Something to See Here: Calgary filmmaker Matt Watterworth’s storytelling talent and budgetary brilliance In Plainview in debut

How to make a film with a $250,000-dollar budget look like more like a $2.5-million-dollar movie?

There’s a formula for that, says Calgary filmmaker Matt Watterworth, whose debut – the Cohen brothers-inspired In Plainview – is now streaming on Amazon Prime. It’s director Watterworth’s first film, along with producer Scott Westby. 

In fact, once you talk to Watterworth, you realize his recipe for success for In Plainview “consists of five main components: the people, compromise, location, relationships, and the motto of: “never waste a shot.”

And probably none is more important to In Plainview than No. 1 on that list — the people. 

“The quality level that we were able to reach is solely due to the generosity and talent of our cast and crew — and talent is something we’ve got a heck of a lot of in Alberta,” he says, adding he believes when an organization like Telefilm is willing to create opportunities for filmmakers, they can and will respond with quality work. 

“I think that our film looks a lot more like a $2.5-million-dollar movie than a $250,000 movie, and that’s to the credit of so many people who worked so hard.” 

The plot: “Violence and havoc spill into rural Plainview when a corrupt former cop Penner, his unhinged hired gun, and a jilted ex come looking for the ex-dirty-cop in hiding, Rand, his ill-gotten fortune, and their own brand of revenge.”

To capture the story, Watterworth relied on a blended mix of both experienced veterans and enthusiastic practicum students just starting out in the industry. 

“Our whole team is a collection of different experience levels, from SAIT practicum students who helped out on the film as part of their film-school journeys, to our executive-producer mentors.” 

Watterworth points to Robert Cuffley, who is one of the most accomplished feature-film directors in the province, and Murray Ord who, at one time, was The Alberta Film Commissioner, as being integral parts of the equation. 

Watterworth says that mix of the right people was the reason they were able to fund the film through the Telefilm Microbudget Program, which is now known as The Talent to Watch Program. 

“This program is all about giving first-time feature filmmakers their first at-bat. But they want to know that you’ve got support and someone to go to if things go sideways,” Watterworth adds. 

The film’s lead actor, Aaron Douglas (from Battlestar Galactica and Dirk Gently), was also a reliable mentor for Watterworth while on set – which leads us to another pillar of the film’s success; compromise. 

“There was a moment where one of our actors had to leave set to be at the birth of his child and it sent me spinning, not knowing how we would finish the movie without the missing scene,” Watterworth explains. 

“Aaron came up to me and just said, ‘Make the scene a phone call and we only hear his voice on the other end, and you can record his dialogue later.’  It was a perfect solution at the perfect time.” 

Albertans watching the film will surely recognize some of the backdrops used, and shooting locally was one of the reasons the movie was able to look so great on a modest budget. 

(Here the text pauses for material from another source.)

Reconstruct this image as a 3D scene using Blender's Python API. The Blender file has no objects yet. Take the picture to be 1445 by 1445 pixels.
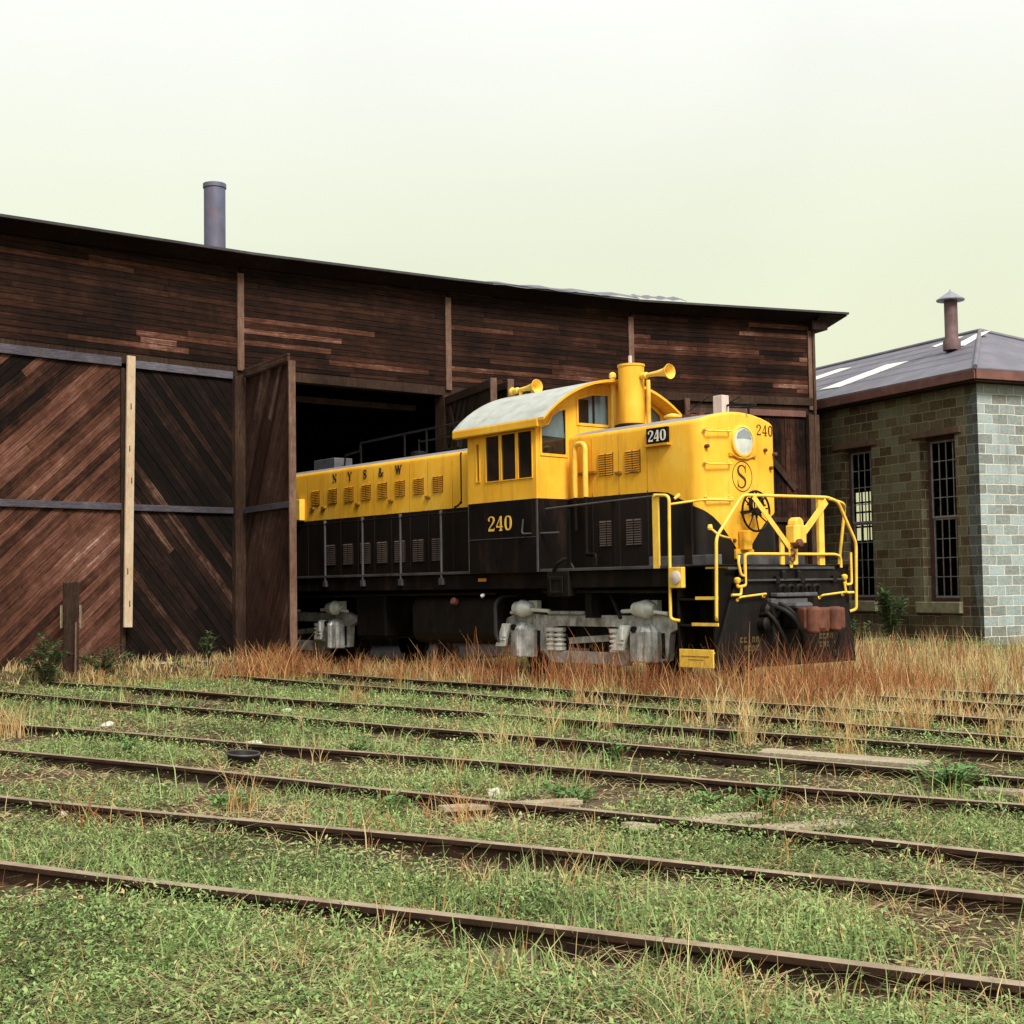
import bpy, bmesh, math, random
import numpy as np
from mathutils import Vector, Matrix
from mathutils.geometry import tessellate_polygon

random.seed(7)
rng = np.random.default_rng(11)
R = math.radians
scene = bpy.context.scene
COL = scene.collection

# ------------------------------------------------------------------ camera
cam_d = bpy.data.cameras.new("camera")
cam_d.sensor_width = 36.0
cam_d.lens = 36.0 * 1983.3 / 1445.0
cam_d.clip_start = 0.05
cam_d.clip_end = 3000.0
cam = bpy.data.objects.new("camera", cam_d)
COL.objects.link(cam)
PITCH, ROLL = 0.05345315, -0.01514979
cp, sp, cr, sr = math.cos(PITCH), math.sin(PITCH), math.cos(ROLL), math.sin(ROLL)
fw = Vector((0, cp, sp)); r0 = Vector((1, 0, 0)); u0 = Vector((0, -sp, cp))
rt = r0 * cr + u0 * sr
up = r0 * (-sr) + u0 * cr
m = Matrix((rt, up, -fw)).transposed().to_4x4()
m.translation = Vector((0, 0, 1.4976))
cam.matrix_world = m
scene.camera = cam

# ------------------------------------------------------------------ sky and sun (overcast)
SUN_AZ, SUN_EL = Vector((0.42, -0.90, 0)).normalized(), R(46)
world = bpy.data.worlds.new("World")
scene.world = world
world.use_nodes = True
wn, wl = world.node_tree.nodes, world.node_tree.links
wn.clear()
wout = wn.new("ShaderNodeOutputWorld"); wbg = wn.new("ShaderNodeBackground")
sky = wn.new("ShaderNodeTexSky"); sky.sky_type = 'NISHITA'; sky.sun_disc = False
sky.sun_elevation = SUN_EL
sky.sun_rotation = math.atan2(SUN_AZ.x, SUN_AZ.y)
wbg.inputs["Strength"].default_value = 0.1
tcw = wn.new("ShaderNodeTexCoord"); sepw = wn.new("ShaderNodeSeparateXYZ")
wl.new(tcw.outputs["Generated"], sepw.inputs[0])
crw = wn.new("ShaderNodeValToRGB")          # cloud deck: creamy low down, whiter higher up
crw.color_ramp.elements[0].position = 0.02; crw.color_ramp.elements[0].color = (4.85, 4.72, 2.95, 1)
crw.color_ramp.elements[1].position = 0.40; crw.color_ramp.elements[1].color = (5.75, 5.75, 5.5, 1)
e = crw.color_ramp.elements.new(0.22); e.color = (4.85, 5.05, 3.70, 1)
wl.new(sepw.outputs["Z"], crw.inputs[0])
nzw = wn.new("ShaderNodeTexNoise"); nzw.inputs["Scale"].default_value = 3.0; nzw.inputs["Detail"].default_value = 6; nzw.inputs["Distortion"].default_value = .6
wl.new(tcw.outputs["Generated"], nzw.inputs["Vector"])
mrw = wn.new("ShaderNodeMapRange"); mrw.inputs[1].default_value = .3; mrw.inputs[2].default_value = .7; mrw.inputs[3].default_value = 0.97; mrw.inputs[4].default_value = 1.05
wl.new(nzw.outputs["Fac"], mrw.inputs[0])
mulw = wn.new("ShaderNodeVectorMath"); mulw.operation = 'SCALE'
wl.new(crw.outputs[0], mulw.inputs[0]); wl.new(mrw.outputs[0], mulw.inputs["Scale"])
mixw = wn.new("ShaderNodeMix"); mixw.data_type = 'RGBA'; mixw.inputs[0].default_value = 0.93
wl.new(sky.outputs[0], mixw.inputs[6]); wl.new(mulw.outputs[0], mixw.inputs[7])
wl.new(mixw.outputs[2], wbg.inputs["Color"]); wl.new(wbg.outputs[0], wout.inputs["Surface"])

sun_d = bpy.data.lights.new("sun", 'SUN')
sun_d.energy = 2.6; sun_d.angle = R(20); sun_d.color = (1.0, 0.95, 0.86)
sun = bpy.data.objects.new("sun", sun_d); COL.objects.link(sun)
sdir = SUN_AZ * math.cos(SUN_EL) + Vector((0, 0, math.sin(SUN_EL)))
sun.rotation_euler = sdir.to_track_quat('Z', 'Y').to_euler()
scene.view_settings.view_transform = 'Standard'
scene.view_settings.look = 'None'
scene.view_settings.exposure = 0.85
scene.view_settings.gamma = 1.0

# ------------------------------------------------------------------ helpers
def frame_pt(P0, ex, ey, ez):
    mt = Matrix((ex, ey, ez)).transposed().to_4x4(); mt.translation = P0
    return mt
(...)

The McDougall Memorial United Church near Morley is one of the more scenic locations, with the brilliant Bow River and foothills backdrop, and an incredible fence line leading up to what was the second church ever built in Alberta. 

Sadly, it was almost completely destroyed by arson a few months after the film was shot there, but the organization that manages the site is in the process of rebuilding the church on the same foundation. 

Another major location in the film was iconic Calgary locale The Shamrock Hotel. In fact, even though audiences will only see the interior of the building, it actually played the part of the motel, bar, diner and coffee shop.  

Micro-budget filmmaking, as Watterworth likes to call it. 

Another important pillar of success in filming this movie? 

Don’t burn bridges. Watterworth says he and Westby are, “always thinking about the next film,” and the biggest aspect of that is maintaining the value of the relationships they built previously. 

“I think sometimes people are willing to burn a bridge or two if it makes life a little easier for them. Relationships are so vital in this business, and we value the partnerships we’ve been able to make along the way. From the unions, the levels of government, to SAIT, we’ve had a lot of help and we hope to continue those partnerships.”

And the last ingredient on that list? Well, never waste a shot, of course. 

“Some folks have asked about deleted scenes for the film; there aren’t any. That’s because we had great advice and direction to make sure the script had absolutely only the essentials when it came to getting the story on screen. We couldn’t afford to waste a shot,” Watterworth adds. 

In Plainview is available to stream on Amazon Prime.